WRITTEN INSTRUCTION: Give every line again exactly as it appears, please, but not the pictures.

DATA BLOCK:
(begin)

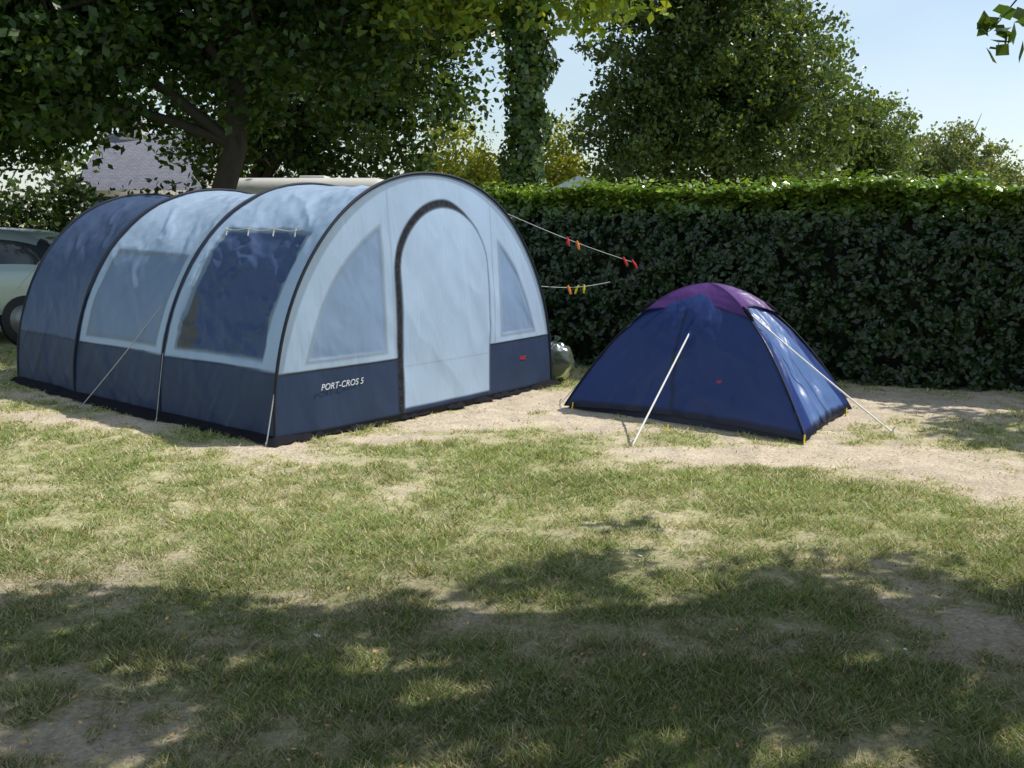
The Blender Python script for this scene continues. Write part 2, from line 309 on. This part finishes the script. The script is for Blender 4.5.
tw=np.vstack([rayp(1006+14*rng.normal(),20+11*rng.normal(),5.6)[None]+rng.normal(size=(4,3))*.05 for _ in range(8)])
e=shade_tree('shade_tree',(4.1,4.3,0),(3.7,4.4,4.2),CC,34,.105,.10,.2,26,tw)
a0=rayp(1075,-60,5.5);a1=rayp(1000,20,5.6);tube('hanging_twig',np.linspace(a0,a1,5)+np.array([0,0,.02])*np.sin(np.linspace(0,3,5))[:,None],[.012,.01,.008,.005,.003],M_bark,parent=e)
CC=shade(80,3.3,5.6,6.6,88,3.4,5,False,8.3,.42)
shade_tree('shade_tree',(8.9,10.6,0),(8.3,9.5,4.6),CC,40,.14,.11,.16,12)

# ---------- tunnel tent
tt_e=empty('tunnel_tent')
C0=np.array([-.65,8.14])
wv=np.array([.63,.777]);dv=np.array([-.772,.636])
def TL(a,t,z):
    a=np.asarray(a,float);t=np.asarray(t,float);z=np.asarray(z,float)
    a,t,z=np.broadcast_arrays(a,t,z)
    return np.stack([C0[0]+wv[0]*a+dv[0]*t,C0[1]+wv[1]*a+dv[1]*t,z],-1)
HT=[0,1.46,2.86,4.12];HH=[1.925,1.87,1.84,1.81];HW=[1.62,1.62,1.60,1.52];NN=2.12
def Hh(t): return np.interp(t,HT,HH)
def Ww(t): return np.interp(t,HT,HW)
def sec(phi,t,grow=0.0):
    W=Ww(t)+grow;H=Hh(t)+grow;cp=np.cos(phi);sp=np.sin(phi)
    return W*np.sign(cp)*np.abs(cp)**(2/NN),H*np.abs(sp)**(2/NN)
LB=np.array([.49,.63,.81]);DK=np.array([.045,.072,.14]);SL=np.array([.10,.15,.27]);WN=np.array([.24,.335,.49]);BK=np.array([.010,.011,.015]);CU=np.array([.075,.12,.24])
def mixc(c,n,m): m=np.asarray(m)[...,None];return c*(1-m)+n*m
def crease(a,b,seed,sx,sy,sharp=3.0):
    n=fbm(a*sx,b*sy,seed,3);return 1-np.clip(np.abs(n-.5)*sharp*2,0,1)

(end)

ANSWER:
The Blender Python script for this scene continues. Write part 2, from line 309 on. This part finishes the script. The script is for Blender 4.5.
tw=np.vstack([rayp(1006+14*rng.normal(),20+11*rng.normal(),5.6)[None]+rng.normal(size=(4,3))*.05 for _ in range(8)])
e=shade_tree('shade_tree',(4.1,4.3,0),(3.7,4.4,4.2),CC,34,.105,.10,.2,26,tw)
a0=rayp(1075,-60,5.5);a1=rayp(1000,20,5.6);tube('hanging_twig',np.linspace(a0,a1,5)+np.array([0,0,.02])*np.sin(np.linspace(0,3,5))[:,None],[.012,.01,.008,.005,.003],M_bark,parent=e)
CC=shade(80,3.3,5.6,6.6,88,3.4,5,False,8.3,.42)
shade_tree('shade_tree',(8.9,10.6,0),(8.3,9.5,4.6),CC,40,.14,.11,.16,12)

# ---------- tunnel tent
tt_e=empty('tunnel_tent')
C0=np.array([-.65,8.14])
wv=np.array([.63,.777]);dv=np.array([-.772,.636])
def TL(a,t,z):
    a=np.asarray(a,float);t=np.asarray(t,float);z=np.asarray(z,float)
    a,t,z=np.broadcast_arrays(a,t,z)
    return np.stack([C0[0]+wv[0]*a+dv[0]*t,C0[1]+wv[1]*a+dv[1]*t,z],-1)
HT=[0,1.46,2.86,4.12];HH=[1.925,1.87,1.84,1.81];HW=[1.62,1.62,1.60,1.52];NN=2.12
def Hh(t): return np.interp(t,HT,HH)
def Ww(t): return np.interp(t,HT,HW)
def sec(phi,t,grow=0.0):
    W=Ww(t)+grow;H=Hh(t)+grow;cp=np.cos(phi);sp=np.sin(phi)
    return W*np.sign(cp)*np.abs(cp)**(2/NN),H*np.abs(sp)**(2/NN)
LB=np.array([.49,.63,.81]);DK=np.array([.045,.072,.14]);SL=np.array([.10,.15,.27]);WN=np.array([.24,.335,.49]);BK=np.array([.010,.011,.015]);CU=np.array([.075,.12,.24])
def mixc(c,n,m): m=np.asarray(m)[...,None];return c*(1-m)+n*m
def crease(a,b,seed,sx,sy,sharp=3.0):
    n=fbm(a*sx,b*sy,seed,3);return 1-np.clip(np.abs(n-.5)*sharp*2,0,1)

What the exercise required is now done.